Nous n’avons guère parlé des courts métrages à l’Etrange Festival. Or de nombreuses séances y sont consacrées, dans le cadre d’une compétition. Ce vendredi, nous avons eu l’occasion de rattraper la séance numéro 7 des courts métrages, intitulée Make Evil Great Again. Huit courts métrages étaient ainsi projetés dont deux ou trois traitant plus ou moins de #metoo : deux jeunes femmes résistant à un harcèlement, une femme et ses rapports avec son vagin, une autre harcelée par des textos de plus en plus menaçants. Le reste se répartissait entre un court sur l’angoisse sécuritaire et deux films d’animation. C’était surtout l’occasion de retrouver Bertrand Mandico qui avait été porté aux nues par l’ancienne rédaction des Cahiers du Cinéma, celle de l’ère Delorme. On ne sait si la nouvelle rédaction des Cahiers sera tout aussi dithyrambique à l’égard de Mandico. Pour notre part, même en ayant trouvé Les Garçons sauvages intéressant mais ne tenant pas forcément la distance du long métrage, ce sont surtout ses courts et Ultra Pulpe qui nous ont plutôt séduits. Certes, il faudra sans doute réviser à la baisse l’avis d’un Pacôme Thiellement aveuglé par l’amitié qui considérait que Ultra Pulpe était le plus beau film français de ces trente dernières années. En effet, The Return of Tragedy déploie sur plus de vingt minutes seulement deux idées de scénario : deux policiers veulent interroger un certain John Katebush (hommage incongru à la meilleure artiste féminine de la chanson pop) tandis qu’Elina Lewinsohn contemple allongée ses boyaux suspendus dans l’air. Pour la forme, Mandico a abandonné le baroquisme esthétisant de Ultra Pulpe et s’est plus ou moins converti au filmage joyeusement bâclé d’Harmony Korine ou de Quentin Dupieux. Original et sympathique mais guère inoubliable.

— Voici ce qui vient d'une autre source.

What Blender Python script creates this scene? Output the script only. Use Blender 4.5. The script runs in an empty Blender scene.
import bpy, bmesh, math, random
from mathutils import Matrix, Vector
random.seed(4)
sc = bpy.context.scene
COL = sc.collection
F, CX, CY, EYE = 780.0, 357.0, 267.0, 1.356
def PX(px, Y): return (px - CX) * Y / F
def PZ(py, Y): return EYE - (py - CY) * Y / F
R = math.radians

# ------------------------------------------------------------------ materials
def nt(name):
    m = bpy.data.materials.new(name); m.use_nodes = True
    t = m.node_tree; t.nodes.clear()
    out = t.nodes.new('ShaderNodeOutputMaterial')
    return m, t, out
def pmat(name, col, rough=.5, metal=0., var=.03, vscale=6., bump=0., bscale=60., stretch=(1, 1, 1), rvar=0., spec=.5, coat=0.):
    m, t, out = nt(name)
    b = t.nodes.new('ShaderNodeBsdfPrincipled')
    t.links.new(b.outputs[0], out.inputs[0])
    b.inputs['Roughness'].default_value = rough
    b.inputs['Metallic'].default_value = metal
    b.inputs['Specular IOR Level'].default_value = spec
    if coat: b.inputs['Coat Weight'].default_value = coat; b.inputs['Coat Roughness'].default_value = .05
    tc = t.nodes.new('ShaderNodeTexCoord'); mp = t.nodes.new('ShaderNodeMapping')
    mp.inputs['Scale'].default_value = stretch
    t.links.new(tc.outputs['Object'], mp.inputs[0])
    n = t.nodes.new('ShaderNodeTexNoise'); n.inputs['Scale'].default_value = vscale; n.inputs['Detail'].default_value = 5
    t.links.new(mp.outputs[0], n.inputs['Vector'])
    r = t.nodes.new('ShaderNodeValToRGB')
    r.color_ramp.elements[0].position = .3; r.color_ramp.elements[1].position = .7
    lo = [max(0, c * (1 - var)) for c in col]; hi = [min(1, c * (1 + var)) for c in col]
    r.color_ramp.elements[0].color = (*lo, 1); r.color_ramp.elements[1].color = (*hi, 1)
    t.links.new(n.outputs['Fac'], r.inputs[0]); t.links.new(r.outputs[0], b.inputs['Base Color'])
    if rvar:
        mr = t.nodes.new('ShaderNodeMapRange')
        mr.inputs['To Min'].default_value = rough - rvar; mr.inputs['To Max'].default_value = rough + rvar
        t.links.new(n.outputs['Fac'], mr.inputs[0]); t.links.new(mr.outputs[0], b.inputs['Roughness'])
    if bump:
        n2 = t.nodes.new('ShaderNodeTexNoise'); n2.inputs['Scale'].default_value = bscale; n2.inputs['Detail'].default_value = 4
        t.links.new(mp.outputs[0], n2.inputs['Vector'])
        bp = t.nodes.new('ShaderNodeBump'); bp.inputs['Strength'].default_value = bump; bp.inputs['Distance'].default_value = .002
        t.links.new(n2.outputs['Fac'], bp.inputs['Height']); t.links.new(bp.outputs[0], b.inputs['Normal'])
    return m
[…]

Enfin nous avons terminé une journée qui s’est avérée l’une des plus riches et longues du Festival par la projection du premier volet de la trilogie de Seijun Suzuki. En apparence plus conventionnel que Brumes de Chaleur, Mélodie Tzigane finit par devenir aussi incompréhensible que son successeur dans la trilogie. Echaudés peut-être par la projection de Brumes de chaleur, les spectateurs avaient inexplicablement fondu dans la salle 500, se concentrant sur la partie centrale des sièges. Il faut reconnaître que, à côté de ces films de Seijun Suzuki, les oeuvres de David Lynch sont parfaitement claires et limpides. A partir d’un certain moment, il s’avère préférable de lâcher prise et de s’abandonner au flot d’images, pour mieux apprécier ce type de films. Or, Mélodie Tzigane regorge de plans sublimes comme celui d’une geisha léchant l’oeil d’un homme, ceux d’une séquence de plage où des aveugles s’affrontent au bâton ou encore une séquence formidable où Suzuki filme une conversation téléphonique en panotant d’un interlocuteur à un autre, les deux se trouvant dans la même pièce…Par conséquent, pour son inventivité et son sens esthétique, Mélodie Tzigane vaut le détour, à condition de ne pas se focaliser outre mesure sur l’histoire.